Fifteen-year-old Wes Ballot’s mother swears she hears a loon. It’s late at night in the middle of winter and the loons should be long gone by now, but she isn’t listening to reason. She’s drunk, Wes’ father, Moss, has disappeared yet again, and she wakes Wes and drags him out into the winter cold to find the loon. She wanders too far out on the lake, plunges through the thin ice. Wes tries to save her but she doesn’t want to be saved. She seems determined to pull him in with her and he has to let her go before he drowns too.

Of course, that’s just the start of Wes’ problems.
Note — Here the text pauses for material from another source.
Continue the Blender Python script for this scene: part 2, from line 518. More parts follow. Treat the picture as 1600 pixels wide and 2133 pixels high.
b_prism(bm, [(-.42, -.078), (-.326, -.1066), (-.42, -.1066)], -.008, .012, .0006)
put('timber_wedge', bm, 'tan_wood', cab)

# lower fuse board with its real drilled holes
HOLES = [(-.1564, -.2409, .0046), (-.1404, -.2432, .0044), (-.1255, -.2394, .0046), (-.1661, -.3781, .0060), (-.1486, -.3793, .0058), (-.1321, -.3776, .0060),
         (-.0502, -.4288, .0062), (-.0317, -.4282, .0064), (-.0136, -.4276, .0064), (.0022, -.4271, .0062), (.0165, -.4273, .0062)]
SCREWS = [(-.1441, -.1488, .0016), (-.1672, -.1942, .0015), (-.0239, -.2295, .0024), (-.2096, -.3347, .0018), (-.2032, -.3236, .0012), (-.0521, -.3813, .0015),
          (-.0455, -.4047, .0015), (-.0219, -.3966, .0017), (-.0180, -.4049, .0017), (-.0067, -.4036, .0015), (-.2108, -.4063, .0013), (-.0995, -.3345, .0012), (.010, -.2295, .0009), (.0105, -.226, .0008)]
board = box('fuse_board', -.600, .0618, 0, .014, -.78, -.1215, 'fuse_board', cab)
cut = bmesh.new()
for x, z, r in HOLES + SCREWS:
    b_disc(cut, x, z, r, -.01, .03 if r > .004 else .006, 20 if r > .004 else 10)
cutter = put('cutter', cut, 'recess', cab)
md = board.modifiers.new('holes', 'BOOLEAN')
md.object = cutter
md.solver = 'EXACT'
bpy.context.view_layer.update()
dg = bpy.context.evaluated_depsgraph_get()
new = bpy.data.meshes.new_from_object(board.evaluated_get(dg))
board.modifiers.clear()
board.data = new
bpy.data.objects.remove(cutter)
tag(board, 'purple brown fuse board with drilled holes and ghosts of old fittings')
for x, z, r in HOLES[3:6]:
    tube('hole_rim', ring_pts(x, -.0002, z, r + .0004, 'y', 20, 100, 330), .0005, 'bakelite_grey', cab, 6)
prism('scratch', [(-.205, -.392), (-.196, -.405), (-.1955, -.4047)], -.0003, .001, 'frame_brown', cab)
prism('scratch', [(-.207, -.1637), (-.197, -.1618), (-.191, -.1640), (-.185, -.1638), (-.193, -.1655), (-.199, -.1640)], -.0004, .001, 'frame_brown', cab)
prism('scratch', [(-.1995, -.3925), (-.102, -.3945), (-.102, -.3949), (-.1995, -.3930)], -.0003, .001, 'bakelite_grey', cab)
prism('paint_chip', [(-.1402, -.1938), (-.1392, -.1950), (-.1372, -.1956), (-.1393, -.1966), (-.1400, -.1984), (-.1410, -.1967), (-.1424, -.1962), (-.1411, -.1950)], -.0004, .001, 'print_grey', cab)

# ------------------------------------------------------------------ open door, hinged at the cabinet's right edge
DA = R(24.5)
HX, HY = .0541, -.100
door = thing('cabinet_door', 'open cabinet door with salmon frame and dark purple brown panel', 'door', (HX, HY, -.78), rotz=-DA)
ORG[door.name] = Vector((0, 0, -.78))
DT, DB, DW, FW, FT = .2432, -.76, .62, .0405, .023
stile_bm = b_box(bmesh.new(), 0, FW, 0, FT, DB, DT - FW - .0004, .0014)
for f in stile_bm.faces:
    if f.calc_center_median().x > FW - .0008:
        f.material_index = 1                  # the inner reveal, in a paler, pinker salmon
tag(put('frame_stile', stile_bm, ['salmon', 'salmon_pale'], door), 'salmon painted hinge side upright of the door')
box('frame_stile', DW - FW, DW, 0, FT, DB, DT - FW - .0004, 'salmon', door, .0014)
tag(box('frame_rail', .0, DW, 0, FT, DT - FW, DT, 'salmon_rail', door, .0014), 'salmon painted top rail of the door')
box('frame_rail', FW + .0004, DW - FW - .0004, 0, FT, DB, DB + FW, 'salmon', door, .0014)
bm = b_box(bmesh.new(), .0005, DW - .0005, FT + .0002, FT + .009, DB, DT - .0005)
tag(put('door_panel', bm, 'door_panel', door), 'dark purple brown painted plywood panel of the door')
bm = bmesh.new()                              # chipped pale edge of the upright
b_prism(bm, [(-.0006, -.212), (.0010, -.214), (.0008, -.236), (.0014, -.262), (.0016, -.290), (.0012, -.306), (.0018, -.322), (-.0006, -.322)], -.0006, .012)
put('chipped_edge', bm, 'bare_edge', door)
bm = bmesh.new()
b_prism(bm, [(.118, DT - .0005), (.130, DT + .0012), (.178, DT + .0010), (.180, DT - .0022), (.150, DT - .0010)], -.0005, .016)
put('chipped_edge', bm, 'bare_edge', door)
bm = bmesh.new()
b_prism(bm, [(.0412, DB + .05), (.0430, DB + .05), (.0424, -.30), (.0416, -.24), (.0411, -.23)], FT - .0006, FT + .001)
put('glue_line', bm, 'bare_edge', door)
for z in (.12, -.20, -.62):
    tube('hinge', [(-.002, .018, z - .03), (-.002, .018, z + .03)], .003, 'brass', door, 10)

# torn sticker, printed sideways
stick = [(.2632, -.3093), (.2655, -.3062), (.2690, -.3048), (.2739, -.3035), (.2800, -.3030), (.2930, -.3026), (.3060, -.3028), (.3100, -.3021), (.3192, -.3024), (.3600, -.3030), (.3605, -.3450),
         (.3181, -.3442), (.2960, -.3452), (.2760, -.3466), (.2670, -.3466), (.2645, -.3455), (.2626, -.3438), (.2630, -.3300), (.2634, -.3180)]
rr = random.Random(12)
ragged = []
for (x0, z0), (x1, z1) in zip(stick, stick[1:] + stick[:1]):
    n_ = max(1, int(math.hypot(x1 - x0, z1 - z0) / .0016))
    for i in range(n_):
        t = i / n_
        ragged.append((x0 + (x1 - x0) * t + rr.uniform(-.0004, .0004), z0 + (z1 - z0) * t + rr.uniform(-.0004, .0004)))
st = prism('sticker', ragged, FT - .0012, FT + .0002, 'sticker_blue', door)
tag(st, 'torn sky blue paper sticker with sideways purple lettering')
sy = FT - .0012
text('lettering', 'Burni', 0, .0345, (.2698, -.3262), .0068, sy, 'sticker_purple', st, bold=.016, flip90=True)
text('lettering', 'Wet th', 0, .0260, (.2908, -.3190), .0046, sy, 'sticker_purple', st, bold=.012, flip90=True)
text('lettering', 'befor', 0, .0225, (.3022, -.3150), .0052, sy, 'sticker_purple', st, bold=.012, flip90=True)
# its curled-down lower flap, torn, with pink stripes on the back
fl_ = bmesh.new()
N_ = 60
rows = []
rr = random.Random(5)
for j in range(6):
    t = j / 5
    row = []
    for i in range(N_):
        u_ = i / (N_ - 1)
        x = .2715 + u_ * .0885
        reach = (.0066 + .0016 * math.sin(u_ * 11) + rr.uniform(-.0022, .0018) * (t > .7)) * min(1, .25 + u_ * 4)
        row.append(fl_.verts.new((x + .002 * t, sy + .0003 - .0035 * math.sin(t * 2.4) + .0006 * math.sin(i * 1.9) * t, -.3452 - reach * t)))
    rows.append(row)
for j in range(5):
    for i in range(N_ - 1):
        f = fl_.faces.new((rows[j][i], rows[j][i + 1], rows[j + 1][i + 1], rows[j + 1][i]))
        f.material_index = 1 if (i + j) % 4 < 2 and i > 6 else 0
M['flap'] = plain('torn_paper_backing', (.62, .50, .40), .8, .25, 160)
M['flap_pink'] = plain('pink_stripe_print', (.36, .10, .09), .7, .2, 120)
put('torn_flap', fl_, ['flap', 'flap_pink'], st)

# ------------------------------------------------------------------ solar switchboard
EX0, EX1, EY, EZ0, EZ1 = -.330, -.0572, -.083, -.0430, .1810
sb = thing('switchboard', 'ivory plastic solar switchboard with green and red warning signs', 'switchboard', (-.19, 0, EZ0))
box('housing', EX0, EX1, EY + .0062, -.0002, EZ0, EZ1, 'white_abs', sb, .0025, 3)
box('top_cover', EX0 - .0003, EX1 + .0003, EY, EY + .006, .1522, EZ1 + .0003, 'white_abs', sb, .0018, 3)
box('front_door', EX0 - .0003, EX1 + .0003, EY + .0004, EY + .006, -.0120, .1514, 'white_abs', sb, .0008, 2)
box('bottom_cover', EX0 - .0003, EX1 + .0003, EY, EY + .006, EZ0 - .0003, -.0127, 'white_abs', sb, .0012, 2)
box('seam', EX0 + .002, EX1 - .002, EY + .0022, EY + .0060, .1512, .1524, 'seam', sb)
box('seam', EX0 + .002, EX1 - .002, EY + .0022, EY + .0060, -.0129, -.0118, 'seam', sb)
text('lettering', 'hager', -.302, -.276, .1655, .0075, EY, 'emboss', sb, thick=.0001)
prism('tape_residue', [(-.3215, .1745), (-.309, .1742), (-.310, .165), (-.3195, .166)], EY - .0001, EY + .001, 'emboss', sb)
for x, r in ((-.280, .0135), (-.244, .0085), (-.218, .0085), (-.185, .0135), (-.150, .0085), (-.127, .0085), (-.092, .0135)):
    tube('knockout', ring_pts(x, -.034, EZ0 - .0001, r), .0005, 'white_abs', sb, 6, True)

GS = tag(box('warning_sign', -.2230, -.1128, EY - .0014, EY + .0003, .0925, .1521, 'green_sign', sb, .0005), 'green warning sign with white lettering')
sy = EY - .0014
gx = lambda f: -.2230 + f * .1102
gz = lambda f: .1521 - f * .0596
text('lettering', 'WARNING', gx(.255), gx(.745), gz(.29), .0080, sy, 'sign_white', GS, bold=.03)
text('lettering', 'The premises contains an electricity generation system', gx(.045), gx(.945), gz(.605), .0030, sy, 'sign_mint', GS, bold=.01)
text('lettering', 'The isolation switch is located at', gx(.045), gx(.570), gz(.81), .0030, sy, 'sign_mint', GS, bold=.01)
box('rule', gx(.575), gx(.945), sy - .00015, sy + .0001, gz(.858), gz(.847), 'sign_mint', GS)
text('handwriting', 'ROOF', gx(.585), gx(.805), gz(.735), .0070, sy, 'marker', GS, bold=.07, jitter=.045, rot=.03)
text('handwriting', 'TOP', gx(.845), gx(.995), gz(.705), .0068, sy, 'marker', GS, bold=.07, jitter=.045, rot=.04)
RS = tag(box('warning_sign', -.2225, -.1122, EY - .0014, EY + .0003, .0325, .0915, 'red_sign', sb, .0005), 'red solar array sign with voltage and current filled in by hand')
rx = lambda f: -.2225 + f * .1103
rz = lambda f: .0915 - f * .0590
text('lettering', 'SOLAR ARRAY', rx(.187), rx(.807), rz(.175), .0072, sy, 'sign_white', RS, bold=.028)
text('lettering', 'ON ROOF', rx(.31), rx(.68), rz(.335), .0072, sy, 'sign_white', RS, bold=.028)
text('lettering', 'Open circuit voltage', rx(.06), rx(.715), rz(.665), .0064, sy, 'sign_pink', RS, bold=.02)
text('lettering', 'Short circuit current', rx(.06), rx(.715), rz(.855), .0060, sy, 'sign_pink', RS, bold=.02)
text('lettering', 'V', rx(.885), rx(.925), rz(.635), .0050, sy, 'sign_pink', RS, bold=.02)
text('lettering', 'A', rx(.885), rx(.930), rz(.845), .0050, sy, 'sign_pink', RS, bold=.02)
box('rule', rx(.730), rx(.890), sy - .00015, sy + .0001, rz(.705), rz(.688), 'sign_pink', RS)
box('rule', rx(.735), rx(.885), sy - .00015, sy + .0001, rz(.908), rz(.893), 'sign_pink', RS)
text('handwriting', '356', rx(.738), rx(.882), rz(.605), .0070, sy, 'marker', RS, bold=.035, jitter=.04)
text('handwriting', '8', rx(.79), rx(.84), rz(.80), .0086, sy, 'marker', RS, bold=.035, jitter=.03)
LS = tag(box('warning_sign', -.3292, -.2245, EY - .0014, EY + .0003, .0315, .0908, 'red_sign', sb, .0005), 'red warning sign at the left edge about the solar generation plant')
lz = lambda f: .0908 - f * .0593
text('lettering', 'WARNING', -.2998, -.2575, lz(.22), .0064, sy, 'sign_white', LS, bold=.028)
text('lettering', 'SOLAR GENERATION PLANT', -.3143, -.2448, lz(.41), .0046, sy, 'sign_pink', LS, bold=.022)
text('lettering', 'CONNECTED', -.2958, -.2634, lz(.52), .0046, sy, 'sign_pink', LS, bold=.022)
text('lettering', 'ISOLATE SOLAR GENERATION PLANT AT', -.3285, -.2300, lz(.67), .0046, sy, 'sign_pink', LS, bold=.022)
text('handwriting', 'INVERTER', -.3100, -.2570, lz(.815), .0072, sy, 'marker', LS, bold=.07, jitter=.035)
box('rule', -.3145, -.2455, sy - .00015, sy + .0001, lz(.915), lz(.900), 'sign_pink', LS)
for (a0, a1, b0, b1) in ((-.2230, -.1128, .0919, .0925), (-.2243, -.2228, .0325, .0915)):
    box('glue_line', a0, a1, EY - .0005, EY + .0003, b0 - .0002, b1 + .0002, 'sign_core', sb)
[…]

Moss—never much of a constant in Wes’ life—thinks Wes should have saved his mother. He dumps Wes with his mother’s parents, Ruby and Gip, and takes off, promising to return for Wes in a year. Ruby is bitter and cynical, Gip a tyrant. Both of them consider Wes an intrusion.

There are dark secrets in his grandparents’ house. Wes sleeps in his mother’s room, filled with eerie memories of her childhood. He finds a knife hidden under the mattress and after a frightening interaction with a drunken Gip in the middle of the night, Wes begins to wonder just what kind of childhood his mother had.

High school is hard—he clearly doesn’t fit in. When Kathryn Rook, daughter of the local banker and Ruby and Gip’s landlord, starts flirting with him it’s pretty clear she’s only interested in defying her father but hey, what’s he got to lose?

It’s all for fun until he meets Jolene, a native American teen who has also lost her mother tragically—to suicide. Their common loss brings them together and despite the ridicule and racism of the community and especially Ruby and Gip, Wes discovers that Jolene’s family is what family is all about.

Of course Moss never comes back for Wes. Encouraged by Jolene, Wes sets out on a search for his father, in the process discovering  he has a second family, and perhaps a second chance.

Winter Loon is an exceptional and tragic coming of age story about a young man’s desperate desire to find a place where he belongs and reunite with his father.